Nevertheless, "Saw II" is better by a cringe or two. Note for the record that neither of these movies are chilling and calculating at the level to which they aspire. Instead, they're fairly rote and plainly sadistic. The narrative is the standard punishment of the wicked scenario, as the droopy-eye serial mayhem engineer known as Jigsaw (Tobin Bell, reprising his role from the original film) puts his victims in compromising Catch-22s wherein their choices are horrible or more horrible. For instance, at the beginning of "Saw II," a character is given the choice of slicing out his own eye with a razor or having his head crushed in a medieval-looking device strewn with rusty nails.
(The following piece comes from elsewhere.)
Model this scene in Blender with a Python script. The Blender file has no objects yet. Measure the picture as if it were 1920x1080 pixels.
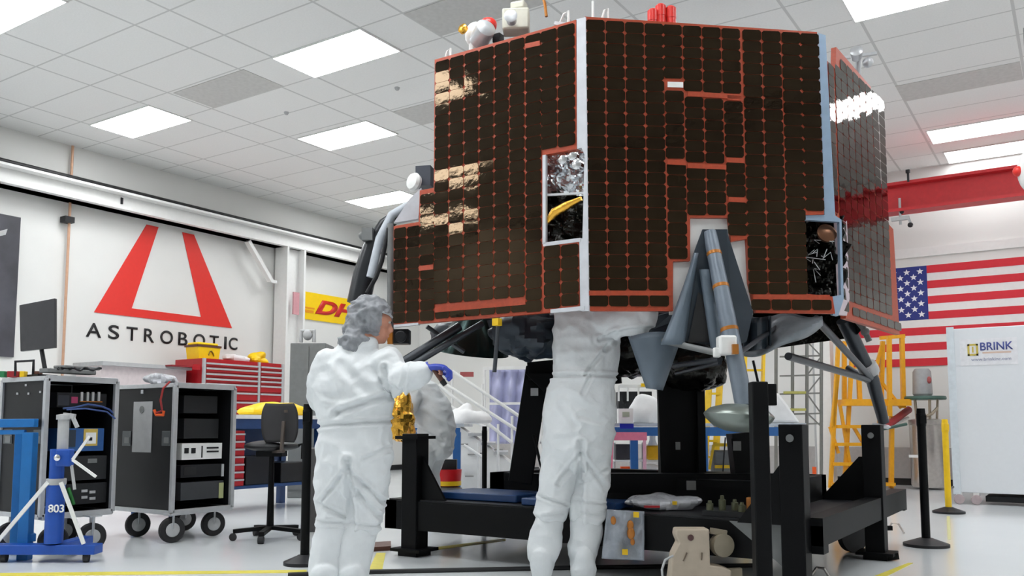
import bpy, bmesh, math, random
from mathutils import Vector, Matrix, noise
random.seed(7)
SC = bpy.context.scene
COL = SC.collection
# ------------------------------------------------------------------ camera
FPX, PITCH, YAW, CYP, CAMH = 1629.8, math.radians(5.126), math.radians(33.257), 653.1, 0.86
cd = bpy.data.cameras.new('camera'); cam = bpy.data.objects.new('camera', cd); COL.objects.link(cam)
cam.location = (0, 0, CAMH); cam.rotation_euler = (math.pi/2 + PITCH, 0, YAW)
cd.sensor_fit = 'HORIZONTAL'; cd.sensor_width = 36; cd.lens = 36*FPX/1920
cd.shift_y = (CYP-540)/1920; cd.clip_start = .05; cd.clip_end = 100
SC.camera = cam
# ------------------------------------------------------------------ world, exposure
w = bpy.data.worlds.new('world'); SC.world = w; w.use_nodes = True
w.node_tree.nodes['Background'].inputs[0].default_value = (.8, .85, .9, 1)
w.node_tree.nodes['Background'].inputs[1].default_value = .25
SC.view_settings.view_transform = 'Standard'; SC.view_settings.look = 'None'
SC.view_settings.exposure = -0.08; SC.view_settings.gamma = 1
LIGHT_STRENGTH = 21.0

# ------------------------------------------------------------------ geometry of the view: a pixel read off the photo -> a point in the room
O = Vector((0, 0, CAMH)); Z = Vector((0, 0, 1))
F = Vector((-math.sin(YAW), math.cos(YAW), 0)); R = Vector((math.cos(YAW), math.sin(YAW), 0))
FP = F*math.cos(PITCH)+Z*math.sin(PITCH); UP = -F*math.sin(PITCH)+Z*math.cos(PITCH)
def ray(x, y): return FP+R*((x-960)/FPX)+UP*((CYP-y)/FPX)
def onz(x, y, z): r = ray(x, y); return O+r*((z-CAMH)/r.z)
def onx(x, y, X): r = ray(x, y); return O+r*(X/r.x)
def ony(x, y, Y): r = ray(x, y); return O+r*(Y/r.y)
def W(x, y, d): r = ray(x, y); return O+r*(d/r.dot(F))
def onp(x, y, a, n): r = ray(x, y); return O+r*((a-O).dot(n)/r.dot(n))
def V(*a): return Vector(a)

# ------------------------------------------------------------------ materials
MATS = {}
def mat(name, col, rough=.5, metal=0.0, var=.06, bump=0.0, scale=20, coat=0, trans=0, alpha=1, emit=None, estr=0, spec=.5, tint=None, ior=1.5):
    if name in MATS: return MATS[name]
    m = bpy.data.materials.new(name); m.use_nodes = True; nt = m.node_tree; N = nt.nodes; L = nt.links
    b = N['Principled BSDF']
    if len(col) == 3: col = (*col, 1)
    b.inputs['Base Color'].default_value = col; b.inputs['Roughness'].default_value = rough
    b.inputs['Metallic'].default_value = metal; b.inputs['Specular IOR Level'].default_value = spec; b.inputs['IOR'].default_value = ior
    b.inputs['Coat Weight'].default_value = coat; b.inputs['Coat Roughness'].default_value = .08
    b.inputs['Transmission Weight'].default_value = trans; b.inputs['Alpha'].default_value = alpha
    if tint: b.inputs['Specular Tint'].default_value = (*tint, 1)
    if emit: b.inputs['Emission Color'].default_value = (*emit, 1); b.inputs['Emission Strength'].default_value = estr
    tc = N.new('ShaderNodeTexCoord')
    if var or bump:
        nz = N.new('ShaderNodeTexNoise'); nz.inputs['Scale'].default_value = scale; nz.inputs['Detail'].default_value = 5
        L.new(tc.outputs['Object'], nz.inputs['Vector'])
    if var:
        mx = N.new('ShaderNodeMix'); mx.data_type = 'RGBA'; mx.blend_type = 'MULTIPLY'; mx.inputs[0].default_value = 1
        mr = N.new('ShaderNodeMapRange'); mr.inputs[1].default_value = .3; mr.inputs[2].default_value = .7
        mr.inputs[3].default_value = 1-var; mr.inputs[4].default_value = 1+var
        L.new(nz.outputs['Fac'], mr.inputs[0]); mx.inputs[6].default_value = col
        L.new(mr.outputs[0], mx.inputs[7]); L.new(mx.outputs[2], b.inputs['Base Color'])
    if bump:
        bp = N.new('ShaderNodeBump'); bp.inputs['Strength'].default_value = bump; bp.inputs['Distance'].default_value = .02
        L.new(nz.outputs['Fac'], bp.inputs['Height']); L.new(bp.outputs[0], b.inputs['Normal'])
    MATS[name] = m; return m
def rgb(r, g, b):
    f = lambda c: ((c/255+.055)/1.055)**2.4 if c > 10 else c/255/12.92
    return (f(r), f(g), f(b))
wall_m = mat('wall paint', rgb(226, 226, 223), .6, var=.02, scale=1.5)
white_m = mat('white enamel', rgb(232, 232, 230), .4, var=.02)
whitep = mat('white plastic', rgb(238, 238, 236), .35, var=.03)
black_m = mat('black powder coat', rgb(8, 9, 11), .5, var=.2, scale=8, spec=.15)
blk2 = mat('dark charcoal', rgb(30, 31, 34), .5, var=.15, spec=.35)
rubber = mat('rubber', rgb(34, 34, 36), .7)
alu = mat('aluminium', rgb(196, 198, 201), .35, .4, var=.06)
steel = mat('stainless steel', rgb(190, 185, 180), .28, .85, var=.08)
chrome = mat('chrome', rgb(220, 220, 222), .15, 1, var=0)
grey_m = mat('grey paint', rgb(118, 120, 120), .5)
greyl = mat('light grey paint', rgb(180, 181, 182), .5)
blue_m = mat('blue paint', rgb(22, 78, 172), .35)
bluec = mat('cyan blue paint', rgb(20, 108, 178), .4)
blued = mat('navy blue paint', rgb(26, 62, 112), .4)
red_m = mat('red enamel', rgb(176, 24, 34), .3)
redbeam = mat('red crane paint', rgb(196, 40, 46), .4)
redsign = mat('bright red vinyl', rgb(228, 52, 44), .35, var=.02)
yel = mat('yellow paint', rgb(240, 196, 20), .4)
yelo = mat('orange yellow paint', rgb(238, 170, 24), .4)
yel2 = mat('yellow vinyl', rgb(250, 208, 0), .4, var=.02)
org = mat('orange plastic', rgb(230, 90, 30), .4)
pink = mat('pink plastic', rgb(236, 130, 160), .5)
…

This is not a choice at all, of course; the prospect of salvation or redemption is not legitimate, so what is the point?

In any case, these situations are set up throughout the film, even as Jigsaw himself is captured early on by Detective Eric Mason (Donnie Wahlberg), whom he had been taunting with little messages that will also come to a bad end. The hook: Jigsaw has trapped Mason's teenage son Daniel (Erik Knudsen) along with seven other strangers in a house devised to wreak havoc on them and anyone who attempts to save them -- if they can even find them.

There is a lot to wince about in "Saw II," but the thing that should make you wince the most is having seen not only one, but two of these movies.